Nancy Winkelman, Esquire
2020 American Inns of Court Professionalism Award for the Third Circuit
Nancy Winkelman, Esquire, has been selected to receive the prestigious 2020 American Inns of Court Professionalism Award for the Third Circuit. She was nominated for the award by Chief Judge D. Brooks Smith of the U.S. Court of Appeals for the Third Circuit, with the support of the Judicial Council of the Circuit. Since 2018, Winkelman has led the law division of the district attorney’s office in Philadelphia.
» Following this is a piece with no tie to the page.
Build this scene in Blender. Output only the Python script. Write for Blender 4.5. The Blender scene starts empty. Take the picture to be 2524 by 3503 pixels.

Before assuming that role, Winkelman was a partner in the Philadelphia law firm Schnader Harrison Segal & Lewis LLP. In her nearly three decades at the firm, Winkelman focused on federal and state appellate litigation as cochair of the firm’s litigation services department and its appellate practice group. In addition to appearing before the U.S. Court of Appeals for the Third Circuit and many other appellate courts, Winkelman also presented argument before the Supreme Court of the United States. In 2001, she argued Booth v. Churner, representing the plaintiff pro bono in a prisoner civil rights case that addressed a circuit split on the exhaustion of administrative remedies under the Prison Litigation Reform Act.
“While she was at Schnader, Nancy devoted thousands of hours to so many different pro bono causes, not just prisoners’ rights, but immigration and asylum matters, First Amendment issues, and others,” says Stephen A. Fogdall, Esquire, of Schnader Harrison Segal & Lewis, who wrote in support of the nomination of his former partner for the award.
In 2016, Winkelman served as president of the American Academy of Appellate Lawyers, having been selected as a fellow of the academy in 2004. In 2007, she cofounded the Third Circuit Bar Association and served as its first president. Winkelman has also taught appellate practice, including 10 years of teaching appellate advocacy at the University of Pennsylvania Carey Law School. She has also taught appellate advocacy at Temple University Beasley School of Law. She is a former board member of both the Disabilities Law Project and the Disabilities Rights Network of Pennsylvania. She is a Master of the Bench member of the University of Pennsylvania Law School American Inn of Court.
Winkelman earned her undergraduate degree magna cum laude from Wesleyan University, then earned her law degree from Western New England College School of Law in 1987. She clerked for Judge Dolores Sloviter of the U.S. Court of Appeals for the Third Circuit and later led a fundraising effort to establish a memorial to her “life-long mentor” at the judge’s alma mater, Temple University.